Aim – Output the data word for word, dropping every image.

___

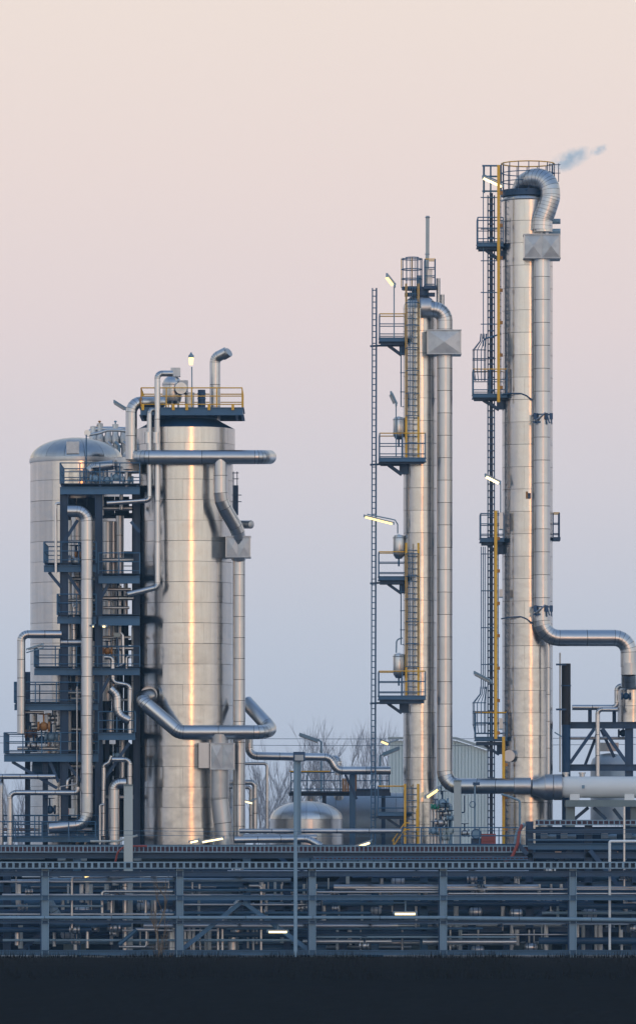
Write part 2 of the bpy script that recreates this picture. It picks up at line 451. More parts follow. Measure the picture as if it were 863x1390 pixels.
# made-up low dike put in near black to fill the bottom of the view
bk = MB(); nx = 90
prof = [(-92, -0.05), (-78, 1.6), (-64, 4.05), (-60, 4.42), (-56, 4.36), (-48, 2.4), (-40, -0.05)]
for i in range(nx):
    x = -90 + 180 * i / (nx - 1)
    for (y, z) in prof:
        bk.v.append(Vector((x, y + math.sin(x * .3) * .2, z + (random.uniform(-.03, .03) if 0 < z else 0))))
m_ = len(prof)
for i in range(nx - 1):
    for k in range(m_ - 1): bk.f.append((i * m_ + k, (i + 1) * m_ + k, (i + 1) * m_ + k + 1, i * m_ + k + 1))
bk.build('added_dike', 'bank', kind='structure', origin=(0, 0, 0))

gr = MB(); rg = random.Random(9)
for i in range(9000):
    x = rg.uniform(-18, 18); y = rg.uniform(-66, -56); z = 4.42 - (.0 if -60 < y else (-60 - y) * .1) - .12; h = rg.uniform(.08, .26) * (1 + .5 * math.sin(x * 1.7) * math.sin(x * .6)); w = rg.uniform(.006, .016)
    gr.add([(x - w, y, z), (x + w, y, z), (x + rg.uniform(-.09, .09), y + rg.uniform(-.05, .05), z + .1 + h)], [(0, 1, 2)])
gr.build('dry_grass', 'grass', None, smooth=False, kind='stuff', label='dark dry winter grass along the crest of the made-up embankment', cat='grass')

# ------------------------------------------------------------------ large structures: towers
def X(px, Y=0): return at(px, 0, Y).x
def Z(py, Y=0): return at(0, py, Y).z
# --- big absorber tower
bx_, br = X(253), 63.5 / S
tw = empty('process_tower', (bx_, 0, 0), 'wide silver metal-clad tower with an orange sunset streak, fattest of the towers in front', 'tower')
clad_cylinder(tw, (bx_, 0), br, Z(1152), Z(626), 27.2 / S, 7, 'clad_big')
clad_cylinder(tw, (bx_ - .02, 0), 66.8 / S, Z(626), Z(583), 21.5 / S, 9, 'clad_big', name='collar_sheet')
MB().lathe((bx_, 0, 0), [(66.8 / S - .02, Z(583) - .004), (1.5, Z(570)), (1.5, Z(566)), (0, Z(566))], 40).build('cone_roof', 'steel', tw)
MB().lathe((bx_, 0, 0), [(br - .08, 0), (br - .08, Z(1152))], 40).build('skirt', 'concrete2', tw)
# --- left vessel with domed head
vx, vr = X(104, 5), 63.5 / S
vt = empty('storage_vessel', (vx, 5, 0), 'tall silver vessel with a rounded dome top at the far left, behind the steel frame', 'vessel')
clad_cylinder(vt, (vx, 5), vr, Z(1150, 5), Z(627, 5), 27.8 / S, 7, 'clad_big', stagger=False)
MB().lathe((vx, 5, 0), [(vr - .04, 0), (vr - .04, Z(1150, 5))], 32).build('skirt', 'concrete2', vt)
MB().lathe((vx, 5, 0), [(vr + .035, Z(629, 5)), (vr + .05, Z(626, 5)), (vr + .035, Z(623, 5)), (vr - .1, Z(622, 5))], 40).build('rim_band', 'clad_old', vt)
dome(vt, (vx, 5), vr + .02, Z(624.5, 5), Z(594, 5) - Z(624.5, 5), 14, 'clad_big')
MB().box((X(99.5, 3), 5 - vr * .80, Z(608, 3)), (.62, 1.0, .58)).build('manway_box', 'galv', vt)
# --- mid column
mx_, mr = X(569.7), 22.8 / S
mc = empty('distillation_column', (mx_, 0, 0), 'slender silver column with yellow ladders, middle one of the three tall towers', 'tower')
clad_cylinder(mc, (mx_, 0), mr, Z(1150), Z(420), 15.0 * 1.0 / S * 2, 4, 'clad', jit=.35)
MB().lathe((mx_, 0, 0), [(mr - .03, 0), (mr - .03, Z(1150))], 24).build('skirt', 'concrete2', mc)
dome(mc, (mx_, 0), mr, Z(420), 20 / S, 8, 'clad_old')
MB().lathe((mx_, 0, 0), [(.42, Z(402)), (.42, Z(394)), (.5, Z(394)), (.5, Z(391)), (0, Z(391))], 16).build('top_nozzle', 'steel', mc)
# --- tall column
tx, tr = X(715.3), 34.4 / S
tcn = empty('distillation_column', (tx, 0, 0), 'tallest silver column, at the right, with a hooked pipe on top', 'tower')
clad_cylinder(tcn, (tx, 0), tr, Z(1150), Z(272), 30.0 / S, 5, 'clad')
MB().lathe((tx, 0, 0), [(tr - .03, 0), (tr - .03, Z(1150))], 24).build('skirt', 'concrete2', tcn)
dome(tcn, (tx, 0), tr + .01, Z(272), 11 / S, 10, 'clad')
MB().lathe((tx, 0, 0), [(tr + .02, Z(274)), (tr + .04, Z(272.5)), (tr + .02, Z(271)), (tr - .06, Z(270.5))], 40).build('rim_band', 'clad_old', tcn)

def duct_box(px0, px1, py0, py1, Y, dep, label, nx_=1, name='duct_box', face=.10):
    """sheet-metal box whose front is folded into shallow crossed pyramids"""
    a, b = at(px0, py1, Y), at(px1, py0, Y)
    root = empty(name, ((a.x + b.x) / 2, Y, a.z), label, 'duct box')
    w, h = b.x - a.x, b.z - a.z
    MB().box(((a.x + b.x) / 2, Y + dep / 2 + .01, (a.z + b.z) / 2), (w, dep, h)).build('casing', 'galv', root)
    for i in range(nx_):
        x0, x1 = a.x + w * i / nx_, a.x + w * (i + 1) / nx_; c = ((x0 + x1) / 2, Y - face, (a.z + b.z) / 2)
        cs = [(x0 + .008, Y, a.z + .02), (x1 - .008, Y, a.z + .02), (x1 - .008, Y, b.z - .02), (x0 + .008, Y, b.z - .02)]
        for k in range(4):
            mb = MB(); mb.add([cs[k], cs[(k + 1) % 4], c, (c[0], Y + .009, c[2])], [(0, 1, 2), (1, 0, 3), (0, 2, 3), (2, 1, 3)])
            mb.build('creased_panel', 'galv', root, smooth=False)
    for z in (a.z, b.z): MB().box(((a.x + b.x) / 2, Y + dep / 2, z), (w + .07, dep + .1, .05)).build('flange', 'galv', root)
    for x in (a.x, b.x): MB().box((x, Y + .0, (a.z + b.z) / 2), (.05, .06, h - .06)).build('corner_strip', 'clad_old', root)
    return root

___

Exercise response –
Write part 2 of the bpy script that recreates this picture. It picks up at line 451. More parts follow. Measure the picture as if it were 863x1390 pixels.
# made-up low dike put in near black to fill the bottom of the view
bk = MB(); nx = 90
prof = [(-92, -0.05), (-78, 1.6), (-64, 4.05), (-60, 4.42), (-56, 4.36), (-48, 2.4), (-40, -0.05)]
for i in range(nx):
    x = -90 + 180 * i / (nx - 1)
    for (y, z) in prof:
        bk.v.append(Vector((x, y + math.sin(x * .3) * .2, z + (random.uniform(-.03, .03) if 0 < z else 0))))
m_ = len(prof)
for i in range(nx - 1):
    for k in range(m_ - 1): bk.f.append((i * m_ + k, (i + 1) * m_ + k, (i + 1) * m_ + k + 1, i * m_ + k + 1))
bk.build('added_dike', 'bank', kind='structure', origin=(0, 0, 0))

gr = MB(); rg = random.Random(9)
for i in range(9000):
    x = rg.uniform(-18, 18); y = rg.uniform(-66, -56); z = 4.42 - (.0 if -60 < y else (-60 - y) * .1) - .12; h = rg.uniform(.08, .26) * (1 + .5 * math.sin(x * 1.7) * math.sin(x * .6)); w = rg.uniform(.006, .016)
    gr.add([(x - w, y, z), (x + w, y, z), (x + rg.uniform(-.09, .09), y + rg.uniform(-.05, .05), z + .1 + h)], [(0, 1, 2)])
gr.build('dry_grass', 'grass', None, smooth=False, kind='stuff', label='dark dry winter grass along the crest of the made-up embankment', cat='grass')

# ------------------------------------------------------------------ large structures: towers
def X(px, Y=0): return at(px, 0, Y).x
def Z(py, Y=0): return at(0, py, Y).z
# --- big absorber tower
bx_, br = X(253), 63.5 / S
tw = empty('process_tower', (bx_, 0, 0), 'wide silver metal-clad tower with an orange sunset streak, fattest of the towers in front', 'tower')
clad_cylinder(tw, (bx_, 0), br, Z(1152), Z(626), 27.2 / S, 7, 'clad_big')
clad_cylinder(tw, (bx_ - .02, 0), 66.8 / S, Z(626), Z(583), 21.5 / S, 9, 'clad_big', name='collar_sheet')
MB().lathe((bx_, 0, 0), [(66.8 / S - .02, Z(583) - .004), (1.5, Z(570)), (1.5, Z(566)), (0, Z(566))], 40).build('cone_roof', 'steel', tw)
MB().lathe((bx_, 0, 0), [(br - .08, 0), (br - .08, Z(1152))], 40).build('skirt', 'concrete2', tw)
# --- left vessel with domed head
vx, vr = X(104, 5), 63.5 / S
vt = empty('storage_vessel', (vx, 5, 0), 'tall silver vessel with a rounded dome top at the far left, behind the steel frame', 'vessel')
clad_cylinder(vt, (vx, 5), vr, Z(1150, 5), Z(627, 5), 27.8 / S, 7, 'clad_big', stagger=False)
MB().lathe((vx, 5, 0), [(vr - .04, 0), (vr - .04, Z(1150, 5))], 32).build('skirt', 'concrete2', vt)
MB().lathe((vx, 5, 0), [(vr + .035, Z(629, 5)), (vr + .05, Z(626, 5)), (vr + .035, Z(623, 5)), (vr - .1, Z(622, 5))], 40).build('rim_band', 'clad_old', vt)
dome(vt, (vx, 5), vr + .02, Z(624.5, 5), Z(594, 5) - Z(624.5, 5), 14, 'clad_big')
MB().box((X(99.5, 3), 5 - vr * .80, Z(608, 3)), (.62, 1.0, .58)).build('manway_box', 'galv', vt)
# --- mid column
mx_, mr = X(569.7), 22.8 / S
mc = empty('distillation_column', (mx_, 0, 0), 'slender silver column with yellow ladders, middle one of the three tall towers', 'tower')
clad_cylinder(mc, (mx_, 0), mr, Z(1150), Z(420), 15.0 * 1.0 / S * 2, 4, 'clad', jit=.35)
MB().lathe((mx_, 0, 0), [(mr - .03, 0), (mr - .03, Z(1150))], 24).build('skirt', 'concrete2', mc)
dome(mc, (mx_, 0), mr, Z(420), 20 / S, 8, 'clad_old')
MB().lathe((mx_, 0, 0), [(.42, Z(402)), (.42, Z(394)), (.5, Z(394)), (.5, Z(391)), (0, Z(391))], 16).build('top_nozzle', 'steel', mc)
# --- tall column
tx, tr = X(715.3), 34.4 / S
tcn = empty('distillation_column', (tx, 0, 0), 'tallest silver column, at the right, with a hooked pipe on top', 'tower')
clad_cylinder(tcn, (tx, 0), tr, Z(1150), Z(272), 30.0 / S, 5, 'clad')
MB().lathe((tx, 0, 0), [(tr - .03, 0), (tr - .03, Z(1150))], 24).build('skirt', 'concrete2', tcn)
dome(tcn, (tx, 0), tr + .01, Z(272), 11 / S, 10, 'clad')
MB().lathe((tx, 0, 0), [(tr + .02, Z(274)), (tr + .04, Z(272.5)), (tr + .02, Z(271)), (tr - .06, Z(270.5))], 40).build('rim_band', 'clad_old', tcn)

def duct_box(px0, px1, py0, py1, Y, dep, label, nx_=1, name='duct_box', face=.10):
    """sheet-metal box whose front is folded into shallow crossed pyramids"""
    a, b = at(px0, py1, Y), at(px1, py0, Y)
    root = empty(name, ((a.x + b.x) / 2, Y, a.z), label, 'duct box')
    w, h = b.x - a.x, b.z - a.z
    MB().box(((a.x + b.x) / 2, Y + dep / 2 + .01, (a.z + b.z) / 2), (w, dep, h)).build('casing', 'galv', root)
    for i in range(nx_):
        x0, x1 = a.x + w * i / nx_, a.x + w * (i + 1) / nx_; c = ((x0 + x1) / 2, Y - face, (a.z + b.z) / 2)
        cs = [(x0 + .008, Y, a.z + .02), (x1 - .008, Y, a.z + .02), (x1 - .008, Y, b.z - .02), (x0 + .008, Y, b.z - .02)]
        for k in range(4):
            mb = MB(); mb.add([cs[k], cs[(k + 1) % 4], c, (c[0], Y + .009, c[2])], [(0, 1, 2), (1, 0, 3), (0, 2, 3), (2, 1, 3)])
            mb.build('creased_panel', 'galv', root, smooth=False)
    for z in (a.z, b.z): MB().box(((a.x + b.x) / 2, Y + dep / 2, z), (w + .07, dep + .1, .05)).build('flange', 'galv', root)
    for x in (a.x, b.x): MB().box((x, Y + .0, (a.z + b.z) / 2), (.05, .06, h - .06)).build('corner_strip', 'clad_old', root)
    return root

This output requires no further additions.